___ SOURCE EXCERPT

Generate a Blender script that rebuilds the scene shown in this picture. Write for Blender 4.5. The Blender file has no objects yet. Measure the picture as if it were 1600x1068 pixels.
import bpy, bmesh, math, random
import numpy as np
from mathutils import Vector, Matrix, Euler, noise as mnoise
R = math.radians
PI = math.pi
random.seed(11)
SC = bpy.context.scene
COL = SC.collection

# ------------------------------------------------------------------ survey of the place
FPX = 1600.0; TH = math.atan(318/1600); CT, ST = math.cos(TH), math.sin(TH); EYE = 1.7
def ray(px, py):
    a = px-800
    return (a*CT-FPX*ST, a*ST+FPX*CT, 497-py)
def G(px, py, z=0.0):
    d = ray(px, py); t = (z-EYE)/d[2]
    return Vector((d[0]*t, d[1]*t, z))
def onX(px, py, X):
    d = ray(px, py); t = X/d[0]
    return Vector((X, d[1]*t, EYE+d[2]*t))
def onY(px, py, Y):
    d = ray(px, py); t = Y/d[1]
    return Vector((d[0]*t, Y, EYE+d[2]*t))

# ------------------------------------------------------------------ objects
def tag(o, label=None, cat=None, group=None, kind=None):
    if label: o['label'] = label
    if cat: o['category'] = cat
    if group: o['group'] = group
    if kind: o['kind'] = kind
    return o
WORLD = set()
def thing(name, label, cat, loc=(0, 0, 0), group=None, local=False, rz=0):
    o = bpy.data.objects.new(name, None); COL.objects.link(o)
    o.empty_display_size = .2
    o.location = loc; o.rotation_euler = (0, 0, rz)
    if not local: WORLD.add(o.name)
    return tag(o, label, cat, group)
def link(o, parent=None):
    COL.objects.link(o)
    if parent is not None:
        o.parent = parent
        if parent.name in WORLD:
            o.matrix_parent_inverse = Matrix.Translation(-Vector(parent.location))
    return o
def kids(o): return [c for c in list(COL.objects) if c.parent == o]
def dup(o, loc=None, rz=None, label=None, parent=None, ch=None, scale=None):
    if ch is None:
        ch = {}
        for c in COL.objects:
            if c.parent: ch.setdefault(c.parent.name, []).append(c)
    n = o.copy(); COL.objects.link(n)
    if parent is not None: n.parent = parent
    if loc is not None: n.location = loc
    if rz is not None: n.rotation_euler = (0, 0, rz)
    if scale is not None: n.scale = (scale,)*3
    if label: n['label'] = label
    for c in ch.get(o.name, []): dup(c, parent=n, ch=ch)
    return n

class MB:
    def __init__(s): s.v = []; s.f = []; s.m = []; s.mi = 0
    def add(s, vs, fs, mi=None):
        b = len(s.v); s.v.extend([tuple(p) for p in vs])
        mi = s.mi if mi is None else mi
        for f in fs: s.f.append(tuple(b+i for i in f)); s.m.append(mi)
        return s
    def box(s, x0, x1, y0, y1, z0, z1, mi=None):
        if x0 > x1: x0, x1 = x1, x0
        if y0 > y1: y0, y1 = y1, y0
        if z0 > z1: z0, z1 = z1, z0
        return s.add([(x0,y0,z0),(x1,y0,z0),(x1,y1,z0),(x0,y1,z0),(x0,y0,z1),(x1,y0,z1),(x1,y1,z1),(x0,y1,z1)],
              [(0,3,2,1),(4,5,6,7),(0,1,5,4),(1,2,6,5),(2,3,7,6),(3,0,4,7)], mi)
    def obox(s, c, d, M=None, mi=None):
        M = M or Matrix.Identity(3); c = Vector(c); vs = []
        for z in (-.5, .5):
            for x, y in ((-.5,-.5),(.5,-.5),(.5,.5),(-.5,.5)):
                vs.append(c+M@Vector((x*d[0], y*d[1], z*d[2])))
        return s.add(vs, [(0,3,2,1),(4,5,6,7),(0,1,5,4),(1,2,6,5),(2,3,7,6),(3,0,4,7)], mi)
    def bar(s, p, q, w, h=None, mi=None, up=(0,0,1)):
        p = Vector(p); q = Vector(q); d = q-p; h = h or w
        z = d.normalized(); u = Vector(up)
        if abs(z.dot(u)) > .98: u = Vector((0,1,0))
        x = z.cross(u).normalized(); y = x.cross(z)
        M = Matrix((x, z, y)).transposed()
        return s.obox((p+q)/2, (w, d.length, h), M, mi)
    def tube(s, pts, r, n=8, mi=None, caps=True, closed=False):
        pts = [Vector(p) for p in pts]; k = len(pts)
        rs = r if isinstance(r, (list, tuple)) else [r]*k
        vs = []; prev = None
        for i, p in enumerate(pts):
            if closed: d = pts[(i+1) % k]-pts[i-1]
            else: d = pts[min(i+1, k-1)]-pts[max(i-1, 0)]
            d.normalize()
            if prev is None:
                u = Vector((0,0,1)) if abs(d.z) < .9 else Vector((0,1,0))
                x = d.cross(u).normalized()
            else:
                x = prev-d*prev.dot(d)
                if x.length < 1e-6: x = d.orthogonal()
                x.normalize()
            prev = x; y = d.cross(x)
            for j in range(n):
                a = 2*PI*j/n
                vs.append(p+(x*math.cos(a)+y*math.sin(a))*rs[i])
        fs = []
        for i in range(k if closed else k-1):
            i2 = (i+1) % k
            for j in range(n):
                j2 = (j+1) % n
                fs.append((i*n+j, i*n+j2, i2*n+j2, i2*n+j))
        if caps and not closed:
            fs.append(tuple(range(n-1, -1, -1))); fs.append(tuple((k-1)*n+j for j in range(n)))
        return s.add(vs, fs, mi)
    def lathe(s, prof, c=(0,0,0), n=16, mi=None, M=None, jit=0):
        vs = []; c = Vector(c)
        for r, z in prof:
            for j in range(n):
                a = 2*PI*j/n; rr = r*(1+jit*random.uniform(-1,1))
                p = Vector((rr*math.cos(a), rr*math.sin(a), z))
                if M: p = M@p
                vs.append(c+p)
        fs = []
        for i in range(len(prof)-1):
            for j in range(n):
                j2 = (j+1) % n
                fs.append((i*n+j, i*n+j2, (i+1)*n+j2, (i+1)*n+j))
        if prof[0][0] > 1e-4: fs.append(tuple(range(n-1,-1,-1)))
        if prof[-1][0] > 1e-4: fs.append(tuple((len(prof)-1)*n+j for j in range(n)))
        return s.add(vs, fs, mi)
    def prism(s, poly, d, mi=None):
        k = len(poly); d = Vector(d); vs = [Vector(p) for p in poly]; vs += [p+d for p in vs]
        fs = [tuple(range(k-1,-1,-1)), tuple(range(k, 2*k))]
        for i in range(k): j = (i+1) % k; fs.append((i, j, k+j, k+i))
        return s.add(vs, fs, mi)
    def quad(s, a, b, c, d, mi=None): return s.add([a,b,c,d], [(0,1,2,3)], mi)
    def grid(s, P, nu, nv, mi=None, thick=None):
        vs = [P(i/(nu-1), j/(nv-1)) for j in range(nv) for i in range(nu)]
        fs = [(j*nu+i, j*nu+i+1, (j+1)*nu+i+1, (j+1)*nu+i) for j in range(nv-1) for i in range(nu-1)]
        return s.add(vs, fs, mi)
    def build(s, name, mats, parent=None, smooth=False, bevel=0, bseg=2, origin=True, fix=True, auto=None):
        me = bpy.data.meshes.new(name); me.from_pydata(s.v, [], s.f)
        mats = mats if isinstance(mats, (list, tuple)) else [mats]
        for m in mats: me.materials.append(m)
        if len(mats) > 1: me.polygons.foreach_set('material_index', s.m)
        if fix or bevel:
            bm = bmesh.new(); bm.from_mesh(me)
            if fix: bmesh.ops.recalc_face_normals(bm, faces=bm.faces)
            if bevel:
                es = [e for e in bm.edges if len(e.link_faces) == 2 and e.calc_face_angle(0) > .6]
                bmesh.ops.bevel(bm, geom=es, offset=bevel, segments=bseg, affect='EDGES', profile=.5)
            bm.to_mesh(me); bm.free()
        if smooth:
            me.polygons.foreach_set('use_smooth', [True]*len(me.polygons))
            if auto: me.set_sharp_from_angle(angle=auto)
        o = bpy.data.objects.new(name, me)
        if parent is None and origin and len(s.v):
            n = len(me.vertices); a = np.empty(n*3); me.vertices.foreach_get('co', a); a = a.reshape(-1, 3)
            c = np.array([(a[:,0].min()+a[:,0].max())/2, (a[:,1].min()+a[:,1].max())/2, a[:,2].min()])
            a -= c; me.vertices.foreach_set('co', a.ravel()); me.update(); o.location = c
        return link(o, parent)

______

DIRECTION>
Copy exactly the lines that run from the first line of the data to the line containing "return Vector((d[0]*t, Y, EYE+d[2]*t))", please, with both ends included and nothing else.

COMPLETED EXERCISE>
Generate a Blender script that rebuilds the scene shown in this picture. Write for Blender 4.5. The Blender file has no objects yet. Measure the picture as if it were 1600x1068 pixels.
import bpy, bmesh, math, random
import numpy as np
from mathutils import Vector, Matrix, Euler, noise as mnoise
R = math.radians
PI = math.pi
random.seed(11)
SC = bpy.context.scene
COL = SC.collection

# ------------------------------------------------------------------ survey of the place
FPX = 1600.0; TH = math.atan(318/1600); CT, ST = math.cos(TH), math.sin(TH); EYE = 1.7
def ray(px, py):
    a = px-800
    return (a*CT-FPX*ST, a*ST+FPX*CT, 497-py)
def G(px, py, z=0.0):
    d = ray(px, py); t = (z-EYE)/d[2]
    return Vector((d[0]*t, d[1]*t, z))
def onX(px, py, X):
    d = ray(px, py); t = X/d[0]
    return Vector((X, d[1]*t, EYE+d[2]*t))
def onY(px, py, Y):
    d = ray(px, py); t = Y/d[1]
    return Vector((d[0]*t, Y, EYE+d[2]*t))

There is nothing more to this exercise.